What is expected:
Output the material beneath this task exactly, images excluded.

[START OF Stored data]

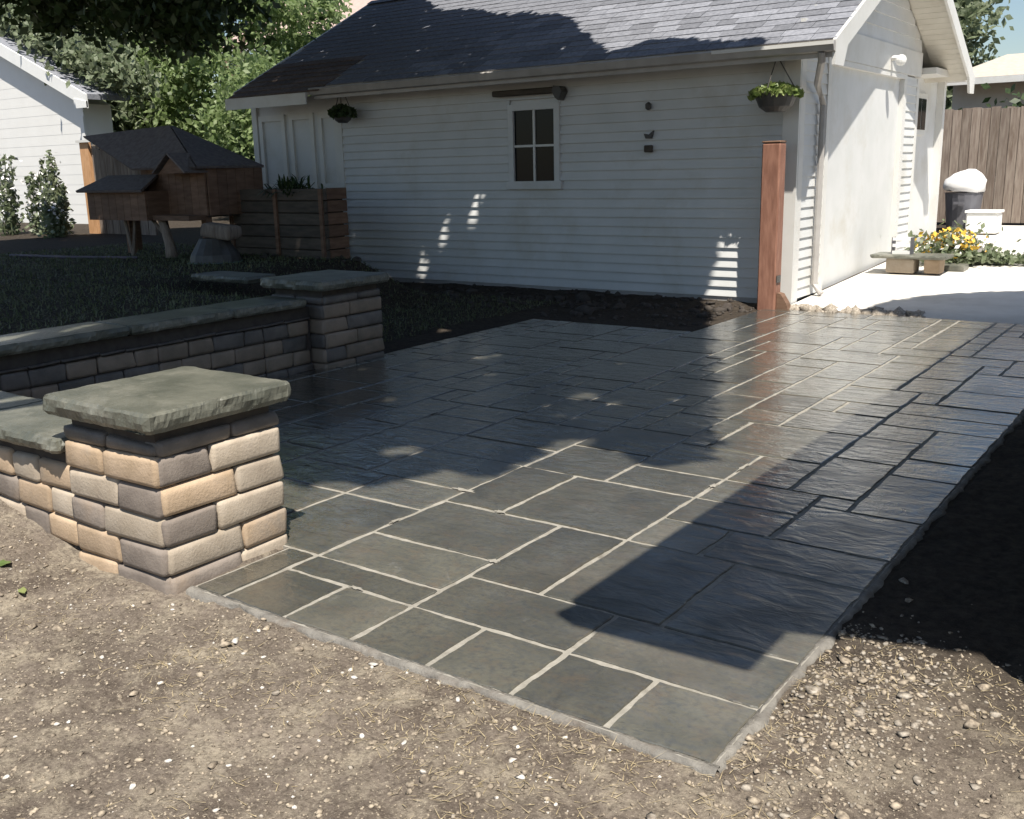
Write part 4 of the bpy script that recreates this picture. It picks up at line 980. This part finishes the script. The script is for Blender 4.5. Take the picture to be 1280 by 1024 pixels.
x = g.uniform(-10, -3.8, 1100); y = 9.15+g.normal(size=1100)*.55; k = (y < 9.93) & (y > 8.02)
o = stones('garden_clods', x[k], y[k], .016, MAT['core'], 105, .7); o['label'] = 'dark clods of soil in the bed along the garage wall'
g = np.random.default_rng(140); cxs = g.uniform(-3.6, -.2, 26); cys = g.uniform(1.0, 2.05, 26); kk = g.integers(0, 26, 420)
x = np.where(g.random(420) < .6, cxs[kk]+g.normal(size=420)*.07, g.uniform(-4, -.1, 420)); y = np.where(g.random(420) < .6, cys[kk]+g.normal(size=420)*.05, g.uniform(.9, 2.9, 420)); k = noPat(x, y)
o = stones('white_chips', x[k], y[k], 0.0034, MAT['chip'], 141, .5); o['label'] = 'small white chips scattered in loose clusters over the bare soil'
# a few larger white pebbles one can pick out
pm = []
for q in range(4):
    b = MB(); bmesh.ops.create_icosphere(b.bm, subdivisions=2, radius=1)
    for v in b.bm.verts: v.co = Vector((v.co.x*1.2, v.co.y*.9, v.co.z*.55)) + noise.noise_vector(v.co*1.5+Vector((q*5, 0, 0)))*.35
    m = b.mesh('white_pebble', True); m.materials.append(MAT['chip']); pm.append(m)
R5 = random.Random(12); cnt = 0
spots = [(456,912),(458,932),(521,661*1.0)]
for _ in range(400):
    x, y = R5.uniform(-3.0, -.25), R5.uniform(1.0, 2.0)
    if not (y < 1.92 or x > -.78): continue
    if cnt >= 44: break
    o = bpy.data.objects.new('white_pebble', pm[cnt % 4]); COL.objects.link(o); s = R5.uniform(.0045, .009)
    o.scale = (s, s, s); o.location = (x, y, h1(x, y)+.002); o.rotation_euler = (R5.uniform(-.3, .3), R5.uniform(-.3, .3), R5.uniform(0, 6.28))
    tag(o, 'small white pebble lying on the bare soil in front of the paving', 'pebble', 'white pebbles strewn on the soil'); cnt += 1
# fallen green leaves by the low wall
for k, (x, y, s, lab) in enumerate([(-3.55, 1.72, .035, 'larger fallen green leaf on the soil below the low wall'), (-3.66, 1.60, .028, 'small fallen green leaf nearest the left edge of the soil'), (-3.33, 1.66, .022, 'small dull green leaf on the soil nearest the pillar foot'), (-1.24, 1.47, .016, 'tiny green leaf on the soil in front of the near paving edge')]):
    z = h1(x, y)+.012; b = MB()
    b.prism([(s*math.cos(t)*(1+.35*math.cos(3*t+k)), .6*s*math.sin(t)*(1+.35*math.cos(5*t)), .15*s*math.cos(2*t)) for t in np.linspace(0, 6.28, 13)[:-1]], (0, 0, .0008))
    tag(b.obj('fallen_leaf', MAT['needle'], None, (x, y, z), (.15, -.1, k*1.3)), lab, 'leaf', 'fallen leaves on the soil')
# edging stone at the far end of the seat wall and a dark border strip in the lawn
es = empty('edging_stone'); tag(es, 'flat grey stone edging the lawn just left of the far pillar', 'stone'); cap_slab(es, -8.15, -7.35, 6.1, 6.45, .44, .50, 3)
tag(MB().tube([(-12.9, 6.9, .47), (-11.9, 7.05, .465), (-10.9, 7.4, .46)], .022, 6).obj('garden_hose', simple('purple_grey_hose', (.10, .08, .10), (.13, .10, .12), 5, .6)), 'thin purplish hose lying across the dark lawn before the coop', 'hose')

[END OF Stored data]

Output for this task:
Write part 4 of the bpy script that recreates this picture. It picks up at line 980. This part finishes the script. The script is for Blender 4.5. Take the picture to be 1280 by 1024 pixels.
x = g.uniform(-10, -3.8, 1100); y = 9.15+g.normal(size=1100)*.55; k = (y < 9.93) & (y > 8.02)
o = stones('garden_clods', x[k], y[k], .016, MAT['core'], 105, .7); o['label'] = 'dark clods of soil in the bed along the garage wall'
g = np.random.default_rng(140); cxs = g.uniform(-3.6, -.2, 26); cys = g.uniform(1.0, 2.05, 26); kk = g.integers(0, 26, 420)
x = np.where(g.random(420) < .6, cxs[kk]+g.normal(size=420)*.07, g.uniform(-4, -.1, 420)); y = np.where(g.random(420) < .6, cys[kk]+g.normal(size=420)*.05, g.uniform(.9, 2.9, 420)); k = noPat(x, y)
o = stones('white_chips', x[k], y[k], 0.0034, MAT['chip'], 141, .5); o['label'] = 'small white chips scattered in loose clusters over the bare soil'
# a few larger white pebbles one can pick out
pm = []
for q in range(4):
    b = MB(); bmesh.ops.create_icosphere(b.bm, subdivisions=2, radius=1)
    for v in b.bm.verts: v.co = Vector((v.co.x*1.2, v.co.y*.9, v.co.z*.55)) + noise.noise_vector(v.co*1.5+Vector((q*5, 0, 0)))*.35
    m = b.mesh('white_pebble', True); m.materials.append(MAT['chip']); pm.append(m)
R5 = random.Random(12); cnt = 0
spots = [(456,912),(458,932),(521,661*1.0)]
for _ in range(400):
    x, y = R5.uniform(-3.0, -.25), R5.uniform(1.0, 2.0)
    if not (y < 1.92 or x > -.78): continue
    if cnt >= 44: break
    o = bpy.data.objects.new('white_pebble', pm[cnt % 4]); COL.objects.link(o); s = R5.uniform(.0045, .009)
    o.scale = (s, s, s); o.location = (x, y, h1(x, y)+.002); o.rotation_euler = (R5.uniform(-.3, .3), R5.uniform(-.3, .3), R5.uniform(0, 6.28))
    tag(o, 'small white pebble lying on the bare soil in front of the paving', 'pebble', 'white pebbles strewn on the soil'); cnt += 1
# fallen green leaves by the low wall
for k, (x, y, s, lab) in enumerate([(-3.55, 1.72, .035, 'larger fallen green leaf on the soil below the low wall'), (-3.66, 1.60, .028, 'small fallen green leaf nearest the left edge of the soil'), (-3.33, 1.66, .022, 'small dull green leaf on the soil nearest the pillar foot'), (-1.24, 1.47, .016, 'tiny green leaf on the soil in front of the near paving edge')]):
    z = h1(x, y)+.012; b = MB()
    b.prism([(s*math.cos(t)*(1+.35*math.cos(3*t+k)), .6*s*math.sin(t)*(1+.35*math.cos(5*t)), .15*s*math.cos(2*t)) for t in np.linspace(0, 6.28, 13)[:-1]], (0, 0, .0008))
    tag(b.obj('fallen_leaf', MAT['needle'], None, (x, y, z), (.15, -.1, k*1.3)), lab, 'leaf', 'fallen leaves on the soil')
# edging stone at the far end of the seat wall and a dark border strip in the lawn
es = empty('edging_stone'); tag(es, 'flat grey stone edging the lawn just left of the far pillar', 'stone'); cap_slab(es, -8.15, -7.35, 6.1, 6.45, .44, .50, 3)
tag(MB().tube([(-12.9, 6.9, .47), (-11.9, 7.05, .465), (-10.9, 7.4, .46)], .022, 6).obj('garden_hose', simple('purple_grey_hose', (.10, .08, .10), (.13, .10, .12), 5, .6)), 'thin purplish hose lying across the dark lawn before the coop', 'hose')